In an interview with Task & Purpose, Col. David Athey, Fort Polk's garrison commander, said that because of financial hardship, “people were just basically abandoning their horses here around Fort Polk.”

As a result, when an inquiry was made, the U.S. District Court for the Eastern District of Louisiana determined the horses to be “trespass livestock.” And because they have been deemed as such, the “Wild Free Roaming Horses and Burros Protection Act of 1971,” which typically protects wild, free-roaming horses and burros on public lands, does not apply to them.

So when these feral horses began to interfere with training exercises that put their safety, and the safety of soldiers and military equipment in danger, an official Army environmental assessment was commissioned.

Prior to the assessment, a statement released in August 2015 by JRTC and Fort Polk said, “The population of trespass horses that remain on the training landscape imposes a safety conflict with training activities.
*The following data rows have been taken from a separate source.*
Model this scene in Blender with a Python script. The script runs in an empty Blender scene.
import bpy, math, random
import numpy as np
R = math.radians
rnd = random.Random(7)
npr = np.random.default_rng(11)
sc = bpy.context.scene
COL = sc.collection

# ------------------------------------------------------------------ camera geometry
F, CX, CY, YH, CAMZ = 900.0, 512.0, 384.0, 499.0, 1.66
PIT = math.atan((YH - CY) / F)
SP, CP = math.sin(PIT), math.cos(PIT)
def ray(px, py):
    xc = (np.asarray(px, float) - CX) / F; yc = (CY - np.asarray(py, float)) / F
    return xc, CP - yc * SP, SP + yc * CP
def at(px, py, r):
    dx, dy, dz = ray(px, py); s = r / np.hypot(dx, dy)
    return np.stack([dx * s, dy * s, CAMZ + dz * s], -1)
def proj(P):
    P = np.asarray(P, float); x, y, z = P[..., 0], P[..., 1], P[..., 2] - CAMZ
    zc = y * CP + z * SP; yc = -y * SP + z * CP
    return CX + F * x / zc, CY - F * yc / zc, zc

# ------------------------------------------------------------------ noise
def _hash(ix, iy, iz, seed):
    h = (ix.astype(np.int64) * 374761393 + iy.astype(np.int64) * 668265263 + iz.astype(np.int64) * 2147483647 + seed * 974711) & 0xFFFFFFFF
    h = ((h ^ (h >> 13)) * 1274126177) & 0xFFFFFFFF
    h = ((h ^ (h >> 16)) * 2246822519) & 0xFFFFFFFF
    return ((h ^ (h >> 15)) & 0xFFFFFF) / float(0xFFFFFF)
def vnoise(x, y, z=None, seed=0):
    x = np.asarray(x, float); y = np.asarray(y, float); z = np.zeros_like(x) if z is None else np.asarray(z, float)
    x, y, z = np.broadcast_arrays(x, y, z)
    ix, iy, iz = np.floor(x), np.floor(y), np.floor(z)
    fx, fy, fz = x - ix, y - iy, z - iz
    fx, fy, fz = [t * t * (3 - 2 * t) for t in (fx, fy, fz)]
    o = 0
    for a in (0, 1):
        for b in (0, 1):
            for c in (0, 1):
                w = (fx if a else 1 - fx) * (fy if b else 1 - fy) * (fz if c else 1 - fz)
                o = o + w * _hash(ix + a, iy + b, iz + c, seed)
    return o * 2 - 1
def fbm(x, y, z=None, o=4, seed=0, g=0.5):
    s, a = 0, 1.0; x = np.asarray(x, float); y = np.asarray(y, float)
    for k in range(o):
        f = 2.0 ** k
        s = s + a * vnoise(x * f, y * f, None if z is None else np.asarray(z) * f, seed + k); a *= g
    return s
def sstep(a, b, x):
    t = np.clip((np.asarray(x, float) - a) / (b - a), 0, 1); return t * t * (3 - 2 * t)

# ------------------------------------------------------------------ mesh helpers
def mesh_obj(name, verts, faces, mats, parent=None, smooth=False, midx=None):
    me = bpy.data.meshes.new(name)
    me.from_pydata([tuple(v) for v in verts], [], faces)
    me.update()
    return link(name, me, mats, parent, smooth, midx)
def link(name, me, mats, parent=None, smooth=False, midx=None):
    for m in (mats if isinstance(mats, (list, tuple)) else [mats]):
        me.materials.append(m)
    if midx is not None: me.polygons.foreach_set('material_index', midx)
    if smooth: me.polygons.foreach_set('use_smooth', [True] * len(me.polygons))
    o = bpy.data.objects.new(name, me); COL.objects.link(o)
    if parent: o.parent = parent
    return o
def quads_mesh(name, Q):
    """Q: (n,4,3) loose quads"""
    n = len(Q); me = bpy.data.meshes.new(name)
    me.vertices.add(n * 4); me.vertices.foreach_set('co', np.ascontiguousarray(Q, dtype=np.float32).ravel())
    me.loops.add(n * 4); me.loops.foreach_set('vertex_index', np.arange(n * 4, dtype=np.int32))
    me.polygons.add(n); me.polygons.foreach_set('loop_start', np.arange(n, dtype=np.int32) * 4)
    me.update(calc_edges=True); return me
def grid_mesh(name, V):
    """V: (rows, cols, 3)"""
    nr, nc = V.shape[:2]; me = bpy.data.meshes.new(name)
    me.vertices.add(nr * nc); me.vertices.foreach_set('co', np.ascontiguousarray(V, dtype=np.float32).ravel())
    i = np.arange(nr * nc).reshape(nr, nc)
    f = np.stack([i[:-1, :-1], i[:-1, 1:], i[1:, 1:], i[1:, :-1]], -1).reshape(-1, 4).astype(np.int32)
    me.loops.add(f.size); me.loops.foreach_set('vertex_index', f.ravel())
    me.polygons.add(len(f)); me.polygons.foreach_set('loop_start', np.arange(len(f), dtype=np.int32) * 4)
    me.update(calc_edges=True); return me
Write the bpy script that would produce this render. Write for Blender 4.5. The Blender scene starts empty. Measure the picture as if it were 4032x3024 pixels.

This safety risk is unacceptable for troops, Army equipment, and the horses themselves.”

And Athey suggested that the environmental assessment proved just how critical the situation has become.

“This is what I’d underscore most importantly in why we’ve taken action is the fact that these horses are a risk to our mission here — specifically JRTC,” Athey said. “In our analysis, to address the commanding general’s concerns … we determined that there was significant enough risk that there might be a horse strike to the rotary-wing and the fixed-wing assets that routinely train here.”

Completed in early August 2016, and coming in at a whopping 1,003 pages, the assessment discusses everything from equine lineage, to solutions, to public comments — all of which were taken into consideration by Brig. Gen. Gary M. Brito, commanding general of JRTC and Fort Polk.

According the findings, “During a substantial portion of the year, the horses congregate in large numbers on these artificial prairies, which are heavily utilized during training. Soldiers routinely conduct day [and] night parachute operations into the drop zones, and military aircraft land within the drop zones and unimproved landing strips. Neither the drop zones nor the unimproved landing strips are equipped with artificial lighting. The horses, which have become accustomed to training activity, do not abandon the drop zones or landing strips simply because they are being utilized for training.”

And the ever-growing number of horses found at Fort Polk will continue to be more and more detrimental to training operations, both financially and safety-wise.

If a herd of horses prevents safe landing operations or even impedes take-off when an operation was planned, it comes at a hefty price. The amount of money it costs to run various missions using certain equipment can cost millions. And in an era where every dollar counts, the situation cannot go unaddressed, Athey added.